The concert began with a piece by Huang Ruo, who was born in China in 1976 and now teaches at SUNY–Purchase. Actually, this was two pieces, from “Three Pieces for Orchestra” (if you can follow that). The first was “Fanfare,” and the second was “Announcement.” And they are true to their names. What the second piece is announcing, I’m not sure, but a listener is entitled to use his imagination.

Being a modern composer — and a modern Chinese-American composer — Mr. Huang employs a lot of percussion. The orchestra is busy, and produces many yawps. Mr. Huang also allows a melody or two to steal in. (Will he be kicked out of the Composers’ Guild?) Indeed, he asks his instrumentalists to sing, which the Philharmonic’s did, sort of hauntingly. Finally, Mr. Huang writes as mammoth a gong crescendo as you’ll ever hear.

He is a talent, and it will be interesting to see what he does in the future. And may I add — hesitantly — that, at one point in these proceedings, I thought I heard a quotation from Puccini’s “Turandot”? Really.

Following this Chinesey opening was something semi-Spanish: the “Symphonie espagnole” for violin and orchestra by Lalo. And the soloist was Vadim Repin, the famed Russian. From this performance, you couldn’t possibly know how that fame came about.

Lalo’s ingenious piece requires, above all, charm, elegance, and panache. (Find a recording of Zino Francescatti.) And Mr. Repin was missing all of these. His “Symphonie espagnole” was incredibly grim and unsmiling; he played it as though he didn’t like the music — as though he had been assigned some onerous task. The most you can say for him was that he evinced a brusque masculinity. Think of a linebacker attempting ballet.

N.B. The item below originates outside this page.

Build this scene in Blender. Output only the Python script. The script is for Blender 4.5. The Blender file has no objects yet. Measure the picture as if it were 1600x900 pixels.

He produced hardly any beauty of tone, which meant, among other things, that the Andante had no chance. And his technique was faulty, full of squeaks, slides, and slips. One could go on, but suffice it to say that we rarely have a performance by a professional musician so poor. Mr. Repin can do better — much better. And I trust he did when this concert was repeated on Friday and Saturday nights.

The orchestra, in the Lalo, was no better: blunt, coarse, hard — inelegant, uncharming. The “Symphonie espagnole” is, if nothing else, enjoyable. And I hadn’t thought it possible that it could ever be so unenjoyable. Musicality was almost completely absent.

On the second half of the concert, Ms. Zhang conducted the Seventh Symphony of Beethoven. In the first movement, she was lithe and energetic — very energetic. The second movement, Allegretto, bordered on too fast, and might have crossed that border. In addition, the orchestra was not always together. And they were more effective forte than mezzo-forte, or mezzo-piano. This is a problem.

As for the third movement — Presto — it burbled adequately. Ms. Zhang worked like mad on that podium. Is that necessary? But we’re reminded that different conductors have different methods. Some flick, some flail, some churn. Oddly, for all the energy coming from Ms. Zhang and the orchestra, the Presto’s ending was limp.

And the fourth movement was really a letdown. Super-fast, it was robotic, as though from a computer. It was without nobility, without uplift, without much humanity. Wagner famously called this music “the apotheosis of the dance.” If this is true, then on Thursday night we had something like a techno dance.

Seeing that I’m full of complaints, let me mention an ad in the Philharmonic’s program booklet. In fact, this ad recurs in all the Lincoln Center programs — at the Metropolitan Opera, etc. Carnegie Hall, too. This ad (for a perfume) is very prominently placed: opposite the page that gives the initial information about the event in question. And it’s pretty much straight soft porn. A pubescent female (woman? girl?) lies naked, with the red, swollen lips of her mouth widely and vulgarly parted.

I realize that the entire culture has gone this way, and that one must get with the program (so to speak). And no one likes a square. But is this what New York arts institutions, and their patrons, really want?